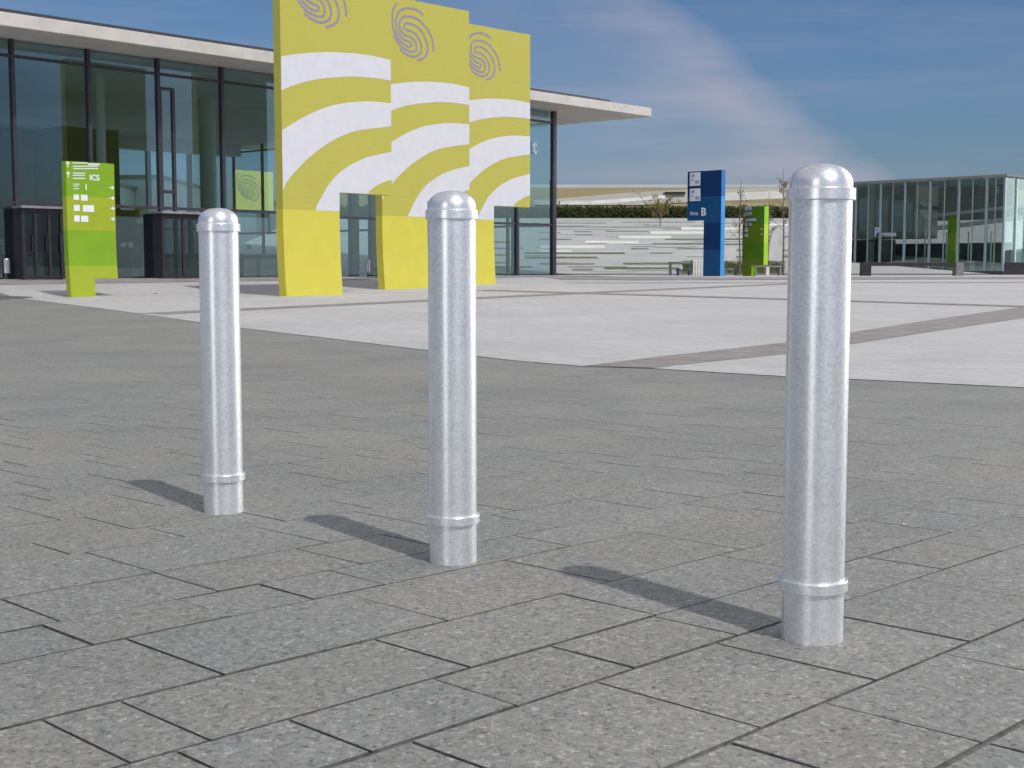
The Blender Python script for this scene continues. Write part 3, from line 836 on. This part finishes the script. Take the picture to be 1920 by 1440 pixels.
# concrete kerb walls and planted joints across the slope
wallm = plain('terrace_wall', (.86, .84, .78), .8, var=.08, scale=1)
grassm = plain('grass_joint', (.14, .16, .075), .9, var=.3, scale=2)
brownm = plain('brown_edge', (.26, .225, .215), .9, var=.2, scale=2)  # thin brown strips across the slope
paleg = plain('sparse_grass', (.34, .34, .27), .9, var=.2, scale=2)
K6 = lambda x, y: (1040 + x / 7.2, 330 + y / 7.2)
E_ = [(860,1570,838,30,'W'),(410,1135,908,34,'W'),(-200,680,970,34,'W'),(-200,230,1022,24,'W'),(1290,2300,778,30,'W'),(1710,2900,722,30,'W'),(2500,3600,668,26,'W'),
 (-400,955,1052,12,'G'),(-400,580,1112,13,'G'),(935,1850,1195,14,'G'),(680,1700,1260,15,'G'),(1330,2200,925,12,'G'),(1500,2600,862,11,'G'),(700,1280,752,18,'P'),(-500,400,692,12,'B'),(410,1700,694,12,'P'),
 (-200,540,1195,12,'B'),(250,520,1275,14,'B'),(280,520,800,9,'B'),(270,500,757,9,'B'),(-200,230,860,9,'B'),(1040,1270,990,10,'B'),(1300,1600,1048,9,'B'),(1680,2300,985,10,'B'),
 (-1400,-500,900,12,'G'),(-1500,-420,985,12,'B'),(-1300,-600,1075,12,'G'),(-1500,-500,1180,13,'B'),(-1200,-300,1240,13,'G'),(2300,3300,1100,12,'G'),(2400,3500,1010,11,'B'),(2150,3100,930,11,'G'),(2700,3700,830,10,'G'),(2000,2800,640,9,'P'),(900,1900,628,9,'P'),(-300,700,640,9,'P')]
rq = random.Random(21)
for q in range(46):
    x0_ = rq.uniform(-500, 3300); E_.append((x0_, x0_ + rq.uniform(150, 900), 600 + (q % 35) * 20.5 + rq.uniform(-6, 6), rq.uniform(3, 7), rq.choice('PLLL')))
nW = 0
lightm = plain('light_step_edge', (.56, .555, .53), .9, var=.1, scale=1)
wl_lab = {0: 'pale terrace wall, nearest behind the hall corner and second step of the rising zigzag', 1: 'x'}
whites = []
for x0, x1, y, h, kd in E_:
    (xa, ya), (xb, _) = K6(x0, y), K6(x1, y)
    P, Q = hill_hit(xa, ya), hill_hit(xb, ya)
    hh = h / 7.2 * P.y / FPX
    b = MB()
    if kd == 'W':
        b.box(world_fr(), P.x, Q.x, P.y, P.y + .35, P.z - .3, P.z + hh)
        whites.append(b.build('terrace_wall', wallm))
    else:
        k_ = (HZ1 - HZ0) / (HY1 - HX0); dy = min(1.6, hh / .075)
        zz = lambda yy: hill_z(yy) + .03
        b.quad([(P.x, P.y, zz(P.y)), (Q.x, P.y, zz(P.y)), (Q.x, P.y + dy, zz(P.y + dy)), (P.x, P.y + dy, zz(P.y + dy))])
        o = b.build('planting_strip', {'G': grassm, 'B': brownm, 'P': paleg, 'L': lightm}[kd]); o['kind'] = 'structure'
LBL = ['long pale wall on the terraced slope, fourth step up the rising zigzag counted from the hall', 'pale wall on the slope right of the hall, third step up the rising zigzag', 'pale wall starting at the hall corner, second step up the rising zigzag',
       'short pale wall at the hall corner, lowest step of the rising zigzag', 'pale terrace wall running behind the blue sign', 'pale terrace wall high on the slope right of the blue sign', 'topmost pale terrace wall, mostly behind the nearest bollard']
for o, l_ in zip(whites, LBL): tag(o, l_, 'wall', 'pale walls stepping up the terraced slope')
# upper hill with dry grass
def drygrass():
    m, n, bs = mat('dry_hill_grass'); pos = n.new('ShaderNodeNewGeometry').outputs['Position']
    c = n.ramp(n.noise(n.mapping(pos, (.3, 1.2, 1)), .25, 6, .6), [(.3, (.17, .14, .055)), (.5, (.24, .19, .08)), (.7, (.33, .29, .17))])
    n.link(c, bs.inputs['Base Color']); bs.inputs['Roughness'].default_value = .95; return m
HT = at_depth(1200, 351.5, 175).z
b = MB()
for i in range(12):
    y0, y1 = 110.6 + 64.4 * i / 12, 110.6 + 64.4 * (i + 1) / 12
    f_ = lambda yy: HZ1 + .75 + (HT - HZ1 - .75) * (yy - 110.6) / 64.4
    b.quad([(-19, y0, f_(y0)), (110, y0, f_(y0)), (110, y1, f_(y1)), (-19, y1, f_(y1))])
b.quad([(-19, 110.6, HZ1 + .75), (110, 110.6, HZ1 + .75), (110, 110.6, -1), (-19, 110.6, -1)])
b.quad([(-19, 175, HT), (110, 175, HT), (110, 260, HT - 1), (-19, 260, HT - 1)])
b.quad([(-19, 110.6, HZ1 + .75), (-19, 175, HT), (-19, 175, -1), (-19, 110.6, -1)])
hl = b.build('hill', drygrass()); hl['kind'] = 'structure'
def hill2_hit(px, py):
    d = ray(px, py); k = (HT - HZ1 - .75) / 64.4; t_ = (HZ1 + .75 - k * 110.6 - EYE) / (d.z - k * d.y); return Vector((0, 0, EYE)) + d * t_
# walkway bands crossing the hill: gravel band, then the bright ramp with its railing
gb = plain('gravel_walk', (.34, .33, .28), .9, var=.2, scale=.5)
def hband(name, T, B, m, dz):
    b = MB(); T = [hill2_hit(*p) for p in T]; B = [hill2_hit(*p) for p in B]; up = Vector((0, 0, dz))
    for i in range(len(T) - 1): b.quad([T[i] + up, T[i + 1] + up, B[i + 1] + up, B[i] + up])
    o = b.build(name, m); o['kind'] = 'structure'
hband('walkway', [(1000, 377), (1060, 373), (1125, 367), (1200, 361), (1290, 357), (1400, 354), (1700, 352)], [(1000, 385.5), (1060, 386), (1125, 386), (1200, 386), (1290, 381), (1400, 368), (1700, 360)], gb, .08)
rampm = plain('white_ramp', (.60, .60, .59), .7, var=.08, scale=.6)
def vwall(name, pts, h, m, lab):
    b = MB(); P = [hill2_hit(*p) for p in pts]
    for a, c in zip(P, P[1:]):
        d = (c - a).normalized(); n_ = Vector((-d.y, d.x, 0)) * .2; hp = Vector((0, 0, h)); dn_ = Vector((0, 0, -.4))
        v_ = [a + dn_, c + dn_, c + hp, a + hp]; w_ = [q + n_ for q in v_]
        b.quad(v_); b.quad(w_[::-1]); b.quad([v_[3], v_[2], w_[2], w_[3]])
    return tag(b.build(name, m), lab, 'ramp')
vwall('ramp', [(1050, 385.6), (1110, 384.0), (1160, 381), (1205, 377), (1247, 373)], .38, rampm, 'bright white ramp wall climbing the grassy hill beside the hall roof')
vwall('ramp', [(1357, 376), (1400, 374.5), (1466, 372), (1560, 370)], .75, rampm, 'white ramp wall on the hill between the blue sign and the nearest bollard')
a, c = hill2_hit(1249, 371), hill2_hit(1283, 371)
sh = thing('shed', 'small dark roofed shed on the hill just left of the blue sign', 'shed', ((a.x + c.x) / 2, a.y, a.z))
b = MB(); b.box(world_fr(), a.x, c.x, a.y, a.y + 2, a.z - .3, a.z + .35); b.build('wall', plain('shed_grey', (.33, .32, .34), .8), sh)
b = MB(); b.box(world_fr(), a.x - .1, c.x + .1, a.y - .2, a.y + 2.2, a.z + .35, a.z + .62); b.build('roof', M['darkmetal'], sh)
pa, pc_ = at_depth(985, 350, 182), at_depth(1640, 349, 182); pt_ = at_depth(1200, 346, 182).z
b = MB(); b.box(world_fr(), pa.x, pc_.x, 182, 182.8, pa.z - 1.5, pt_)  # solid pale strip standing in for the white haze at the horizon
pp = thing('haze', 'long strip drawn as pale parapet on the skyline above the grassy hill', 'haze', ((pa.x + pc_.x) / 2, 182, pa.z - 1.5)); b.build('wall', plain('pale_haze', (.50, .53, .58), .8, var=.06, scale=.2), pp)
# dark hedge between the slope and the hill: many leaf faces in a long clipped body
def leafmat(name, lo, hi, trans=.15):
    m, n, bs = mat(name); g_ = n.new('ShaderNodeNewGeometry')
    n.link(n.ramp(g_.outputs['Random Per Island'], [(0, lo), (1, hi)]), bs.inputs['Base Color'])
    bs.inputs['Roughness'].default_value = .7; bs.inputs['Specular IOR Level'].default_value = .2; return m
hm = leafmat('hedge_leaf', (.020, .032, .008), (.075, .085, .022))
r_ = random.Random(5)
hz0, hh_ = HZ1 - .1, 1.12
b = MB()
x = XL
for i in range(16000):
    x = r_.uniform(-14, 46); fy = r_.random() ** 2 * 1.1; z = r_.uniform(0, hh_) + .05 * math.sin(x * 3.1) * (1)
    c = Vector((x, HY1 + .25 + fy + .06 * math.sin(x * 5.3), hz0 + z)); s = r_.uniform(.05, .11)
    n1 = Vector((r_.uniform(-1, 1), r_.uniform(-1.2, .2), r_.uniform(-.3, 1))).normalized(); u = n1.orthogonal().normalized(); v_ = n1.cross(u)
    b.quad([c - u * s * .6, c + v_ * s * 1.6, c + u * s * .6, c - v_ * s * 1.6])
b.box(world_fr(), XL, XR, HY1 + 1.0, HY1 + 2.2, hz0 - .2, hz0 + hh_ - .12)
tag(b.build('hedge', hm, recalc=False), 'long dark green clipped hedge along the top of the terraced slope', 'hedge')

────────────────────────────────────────

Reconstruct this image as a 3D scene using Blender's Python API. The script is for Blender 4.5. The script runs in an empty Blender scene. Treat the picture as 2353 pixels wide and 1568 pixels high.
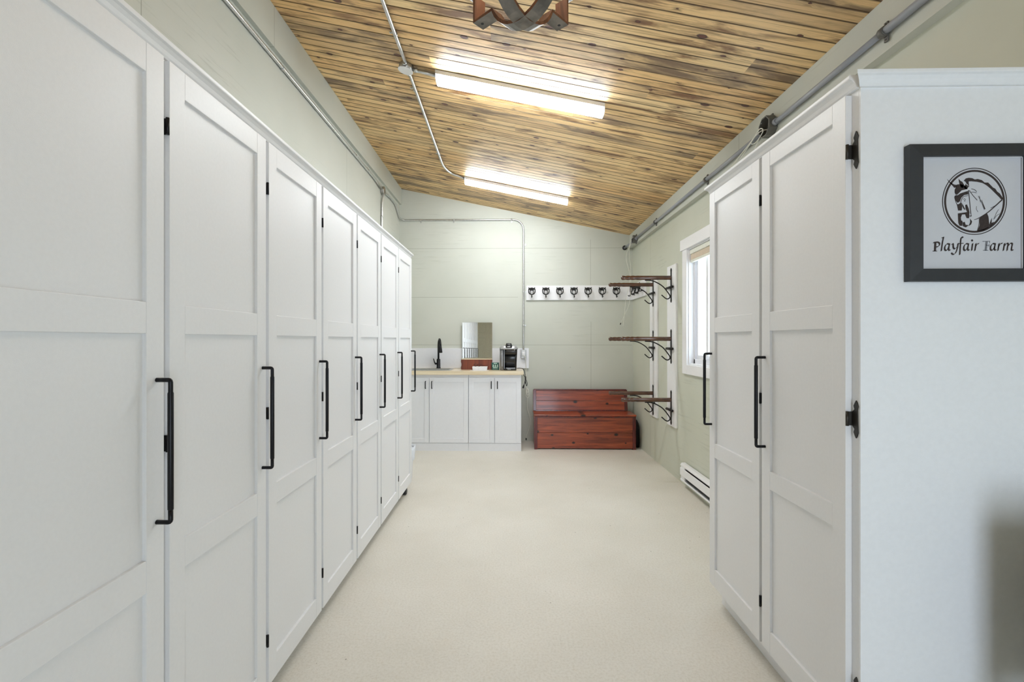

────────────────────────────────────────

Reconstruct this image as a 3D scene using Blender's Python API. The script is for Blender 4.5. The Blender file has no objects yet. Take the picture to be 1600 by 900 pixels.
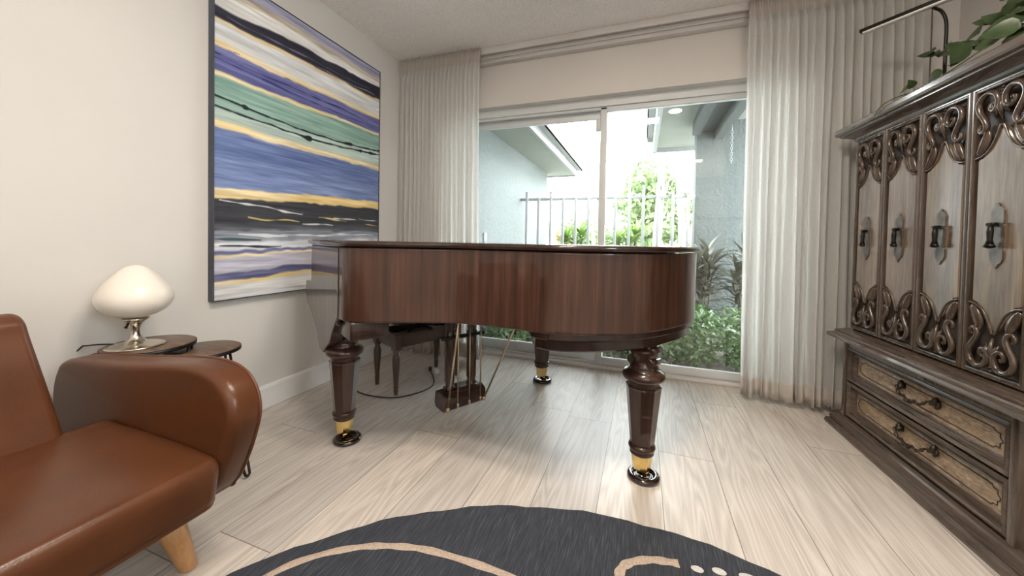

────────────────────────────────────────

• _GIVEN INSTRUCTION_
Copy out every line where the word "image" occurs.

• _PROBLEM SOLUTION_
Reconstruct this image as a 3D scene using Blender's Python API. The script is for Blender 4.5. The script runs in an empty Blender scene. Treat the picture as 2353 pixels wide and 1568 pixels high.
Reconstruct this image as a 3D scene using Blender's Python API. The script is for Blender 4.5. The Blender file has no objects yet. Take the picture to be 1600 by 900 pixels.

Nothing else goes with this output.